One Year After The Rhoden Family Murders, Questions Remain Unanswered

Apr 21, 2017

It’s been a year since eight members of a rural Pike County family – ages 16 to 44 – were found murdered at four locations southwest of Piketon. No one has been charged and officials acknowledge fear among locals might hinder solving the case.

The call to 9-1-1 came in at 7:49 on the morning of April 22nd, 2016. In the hours that followed authorities would find eight members of the Rhoden family shot to death at four rural Pike County locations.  Authorities blocked access to winding and narrow Union Hill Road where many of the Rhodens lived. 

Fear, says Pike County Sheriff Charles Reader, spread quickly.  Reader described the crime scenes this way:

“[The] most brutal homicide of eight people that I have ever experienced.”

Just before 10 that morning, Phil Fulton, the pastor of nearby Union Hill Church opened the fellowship hall to tearful, trembling relatives. 

“It’s unimaginable…that four different locations that something like this would take place.  It really shook the community to the very core,” Fulton said. “You know, walk into a trailer and find a little baby laying between the mother and dad and grabbing that child covered in blood and running out of the house.”

Law enforcement officials launched a massive investigation – one that Ohio Attorney General Mike DeWine describes as the largest the state has ever seen:

“In the history of BCI this is the biggest investigation that has ever occurred.  Biggest in the sense of the number of interviews, biggest in the sense of number of hours that has been spent on this case.”
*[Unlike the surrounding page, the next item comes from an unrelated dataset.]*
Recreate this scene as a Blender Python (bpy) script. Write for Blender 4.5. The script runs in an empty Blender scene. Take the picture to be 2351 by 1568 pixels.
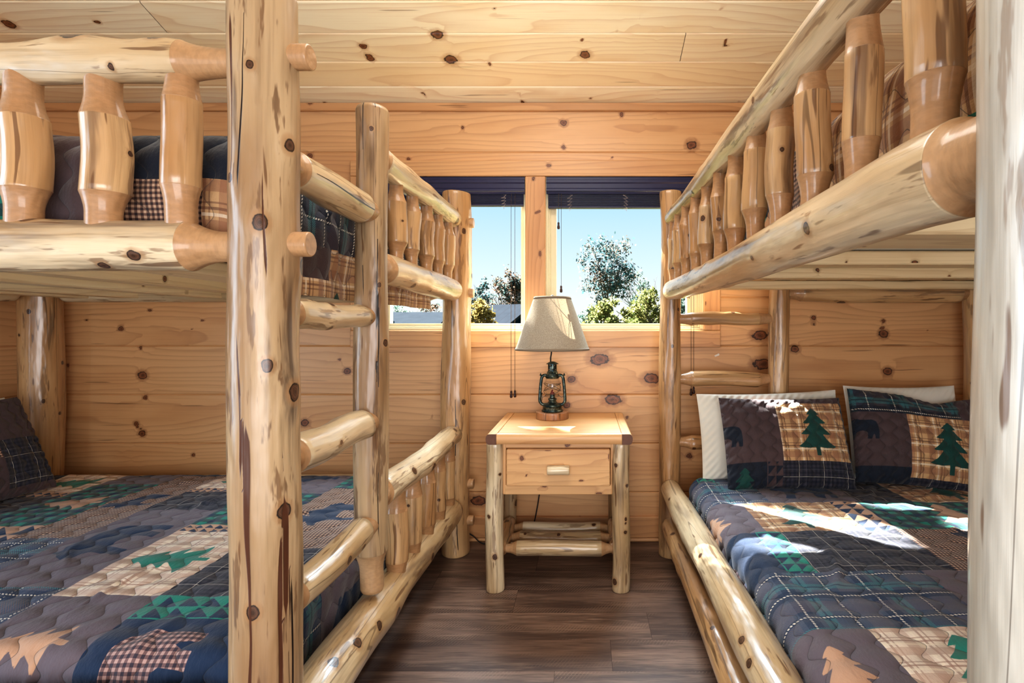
import bpy, math, random
import numpy as np
from mathutils import Vector, Matrix

# ------------------------------------------------------------------ basics
F, CX, CY, H = 1230.0, 1345.0, 750.0, 1.10
scene = bpy.context.scene
COL = scene.collection
PI = math.pi
WALL_Y = 2.76
XL, XR, YB = -2.84, 2.06, -1.55          # left wall, right wall, wall behind the camera


def at(x, y, d):
    """pixel of the 2351x1568 frame at depth d -> world point"""
    return np.array([(x - CX) * d / F, d, H - (y - CY) * d / F])


def tag(o, label=None, cat=None, group=None, kind=None):
    if label: o['label'] = label
    if cat: o['category'] = cat
    if group: o['group'] = group
    if kind: o['kind'] = kind
    return o


def empty(name, loc=(0, 0, 0)):
    o = bpy.data.objects.new(name, None)
    o.empty_display_size = 0.1
    o.location = loc
    COL.objects.link(o)
    return o


def thing(name, label, cat, loc=(0, 0, 0), group=None):
    return tag(empty(name, loc), label, cat, group)


def link(name, me, mat, parent=None):
    o = bpy.data.objects.new(name, me)
    COL.objects.link(o)
    if mat is not None and len(me.materials) == 0:
        me.materials.append(mat)
    if parent is not None:
        o.parent = parent
        # geometry is authored in world space: undo the parents' offsets
        off = Vector((0, 0, 0)); p = parent
        while p is not None:
            off += p.location; p = p.parent
        o.location = -off
    return o


def build(name, V, Q, mat, parent=None, attrs=None, smooth=True, matidx=None, mats=None):
    """V (n,3) array, Q list of face tuples or (m,4) int array; attrs name -> (n,) or (n,3) point data"""
    V = np.asarray(V, dtype=np.float32)
    me = bpy.data.meshes.new(name)
    if isinstance(Q, np.ndarray):
        m, k = Q.shape
        me.vertices.add(len(V)); me.vertices.foreach_set('co', V.ravel())
        me.loops.add(m * k); me.loops.foreach_set('vertex_index', Q.astype(np.int32).ravel())
        me.polygons.add(m)
        me.polygons.foreach_set('loop_start', np.arange(0, m * k, k, dtype=np.int32))
        me.polygons.foreach_set('loop_total', np.full(m, k, dtype=np.int32))
        me.update(calc_edges=True)
    else:
        me.from_pydata(V.tolist(), [], [tuple(int(i) for i in f) for f in Q])
    me.polygons.foreach_set('use_smooth', np.full(len(me.polygons), smooth, dtype=bool))
    if attrs:
        for an, A in attrs.items():
            A = np.asarray(A, dtype=np.float32)
            if A.ndim == 1:
                a = me.attributes.new(an, 'FLOAT', 'POINT'); a.data.foreach_set('value', A)
            else:
                a = me.attributes.new(an, 'FLOAT_VECTOR', 'POINT'); a.data.foreach_set('vector', A.ravel())
    if mats:
        for mm in mats: me.materials.append(mm)
        if matidx is not None:
            me.polygons.foreach_set('material_index', np.asarray(matidx, dtype=np.int32))
    me.update()
    return link(name, me, mat, parent)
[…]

At its peak, officials say, almost a hundred Bureau of Criminal Investigation agents were working in Pike County gathering evidence, running down tips, interviewing people with information.  Police received nearly 900 tips; they conducted several hundred interviews; executed three dozen search warrants.  The mobile homes in which the Rhodens lived were towed away and stored at a secure location – an attempt to preserve the crime scenes.
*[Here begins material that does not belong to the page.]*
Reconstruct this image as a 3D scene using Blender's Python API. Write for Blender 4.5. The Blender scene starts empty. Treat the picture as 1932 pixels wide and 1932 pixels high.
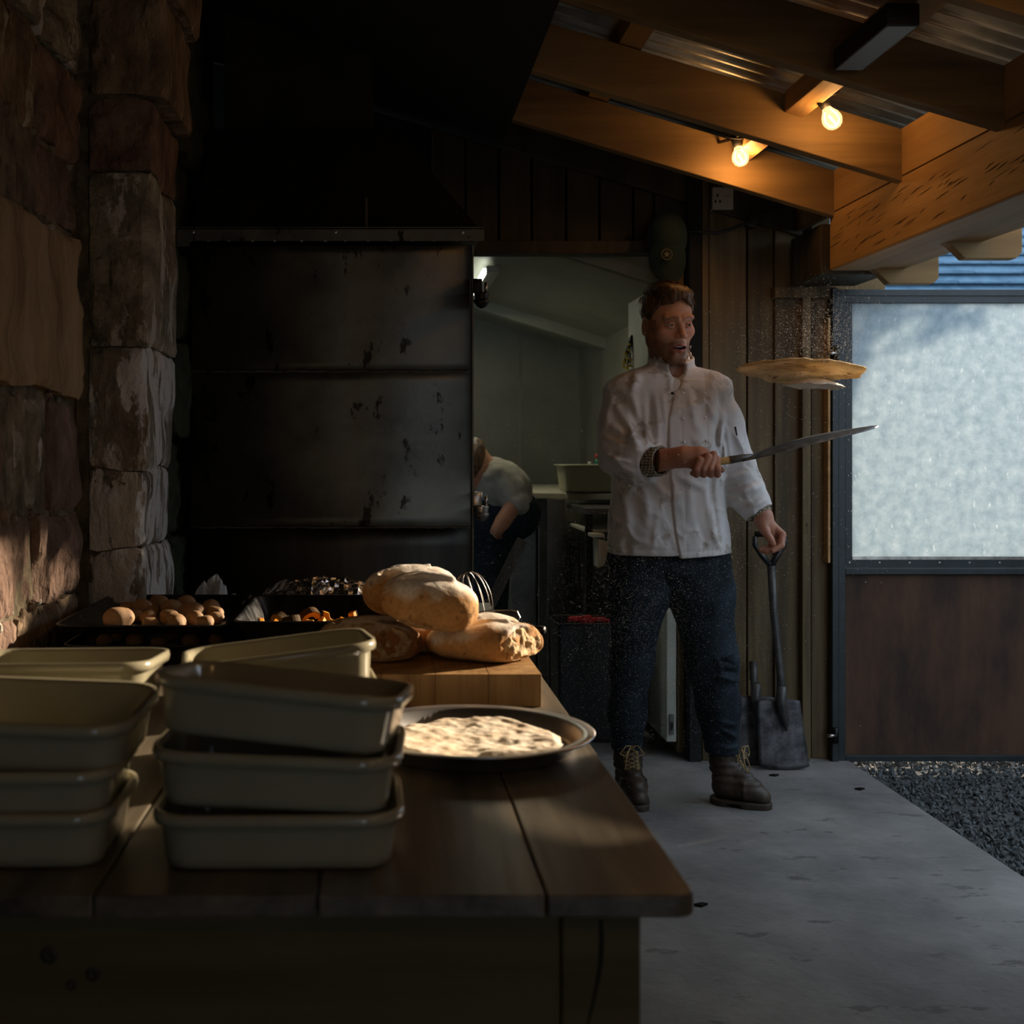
import bpy, bmesh, math, random
import numpy as np
from mathutils import Vector, Matrix, Euler
random.seed(7); np.random.seed(7)
PI = math.pi
F, CX, CY, CH = 2400.0, 720.0, 850.0, 1.22      # lens length in pixels of the 1932 frame, vanishing point, eye height
SC = bpy.context.scene; COL = SC.collection

# ---------------------------------------------------------------- camera, world, sun, exposure
cam = bpy.data.objects.new('camera', bpy.data.cameras.new('camera')); COL.objects.link(cam)
cam.location = (0, 0, CH); cam.rotation_euler = (PI/2, 0, 0)
cam.data.sensor_width = 36; cam.data.lens = 36*F/1932
cam.data.shift_x = (966-CX)/1932; cam.data.shift_y = (CY-966)/1932
cam.data.clip_start = .02; cam.data.clip_end = 200
cam.data.dof.use_dof = True; cam.data.dof.focus_distance = 3.6; cam.data.dof.aperture_fstop = 5.6
SC.camera = cam
SC.view_settings.view_transform = 'Standard'; SC.view_settings.look = 'None'
SC.view_settings.exposure = 0.35; SC.view_settings.gamma = 1.0; SC.view_settings.use_curve_mapping = False
w = bpy.data.worlds.new('world'); SC.world = w; w.use_nodes = True
bg = w.node_tree.nodes['Background']; bg.inputs[0].default_value = (.66, .79, .94, 1); bg.inputs[1].default_value = 1.9
SUN_DIR = Vector((1.0, .60, .32)).normalized()       # towards the sun: low, out through the open right side
sun = bpy.data.objects.new('sun', bpy.data.lights.new('sun', 'SUN')); COL.objects.link(sun)
sun.data.energy = 10; sun.data.color = (1.0, .80, .58); sun.data.angle = math.radians(.9)
sun.rotation_euler = SUN_DIR.to_track_quat('Z', 'Y').to_euler(); sun.location = (6, 5, 4)

# ---------------------------------------------------------------- helpers
def P(px, py, d):
    "world point seen at pixel (px, py) of the 1932 frame at depth d"
    return Vector(((px-CX)/F*d, d, CH-(py-CY)/F*d))

class MB:
    "collects shapes, world coordinates"
    def __init__(s): s.v = []; s.f = []
    def add(s, v, f):
        o = len(s.v); s.v += [tuple(p) for p in v]; s.f += [tuple(i+o for i in q) for q in f]; return s
    def box(s, a, b, M=None):
        (x0, y0, z0), (x1, y1, z1) = a, b
        v = [Vector(p) for p in ((x0,y0,z0),(x1,y0,z0),(x1,y1,z0),(x0,y1,z0),(x0,y0,z1),(x1,y0,z1),(x1,y1,z1),(x0,y1,z1))]
        if M is not None: v = [M @ p for p in v]
        return s.add(v, ((0,3,2,1),(4,5,6,7),(0,1,5,4),(1,2,6,5),(2,3,7,6),(3,0,4,7)))
    def rings(s, R, cap=True, close=False):
        n = len(R[0]); v = [p for r in R for p in r]; f = []
        m = len(R)
        for i in range(m if close else m-1):
            for j in range(n):
                k = (j+1) % n; i2 = (i+1) % m
                f.append((i*n+j, i*n+k, i2*n+k, i2*n+j))
        if cap and not close: f.append(tuple(range(n-1, -1, -1))); f.append(tuple((m-1)*n+j for j in range(n)))
        return s.add(v, f)
    def tube(s, pts, r, n=10, cap=True, close=False):
        pts = [Vector(p) for p in pts]; m = len(pts); R = []
        rr = r if isinstance(r, (list, tuple)) else [r]*m
        up = None
        for i, p in enumerate(pts):
            if close: t = (pts[(i+1) % m]-pts[i-1])
            else: t = pts[min(i+1, m-1)]-pts[max(i-1, 0)]
            t.normalize()
            if up is None: up = t.orthogonal().normalized()
            up = (up - t*up.dot(t)).normalized(); sd = t.cross(up)
            R.append([p + (up*math.cos(2*PI*k/n)+sd*math.sin(2*PI*k/n))*rr[i] for k in range(n)])
        return s.rings(R, cap, close)
    def lathe(s, prof, c, axis=(0,0,1), n=32, cap=False):
        q = Vector((0,0,1)).rotation_difference(Vector(axis)); c = Vector(c)
        R = [[c + q @ Vector((r*math.cos(2*PI*k/n), r*math.sin(2*PI*k/n), z)) for k in range(n)] for r, z in prof]
        return s.rings(R, cap)
    def cyl(s, a, b, r, n=12, r2=None): return s.tube([a, b], [r, r if r2 is None else r2], n)
    def prism(s, pts, d0, d1, axis='y'):
        "polygon of (u, v) extruded along an axis; y: (x,z), x: (y,z), z: (x,y)"
        mk = {'y': lambda u, v, d: (u, d, v), 'x': lambda u, v, d: (d, u, v), 'z': lambda u, v, d: (u, v, d)}[axis]
        return s.rings([[mk(u, v, d0) for u, v in pts], [mk(u, v, d1) for u, v in pts]])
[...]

These days the number of BCI investigators in Pike County is somewhere around ten.  Gone are the hordes of news media that descended on Pike County early on.

Resident after resident I approached refused to talk about the case. 

Attorney General DeWine acknowledges that locals might be losing hope.  But, DeWine says, he’s sure that the case will be solved.

“I fully understand residents of Pike County’s frustration that we are a year into this investigation and we do not have an arrest.  However, we can tell the people of Pike County we are absolutely doing everything in our power to figure out who committed these horrible, horrible crimes,” he said.

The sheriff and the attorney general continue to ask anyone with information to come forward.  Sheriff Reader says he thinks fear is still widespread.

“Nobody is going to come and speak with us without the fear of them being known and maybe being subject to the same thing that these eight victims fell to.  The fear of retaliation from whoever these killers are – that’s real and people feel that,” Reader.

Those events, Pastor Fulton says, are forever etched in his memory. 

“You know they say time heals.  That’s not true.  Time just helps you deal with it better,” he said.

Fulton does believe that a breakthrough in the case could help Pike County move on.

“I really believe that if there were arrests and convictions it would bring closure for the family.  And for the community,” he said. 

But at this point, there is no sign that closure will come soon.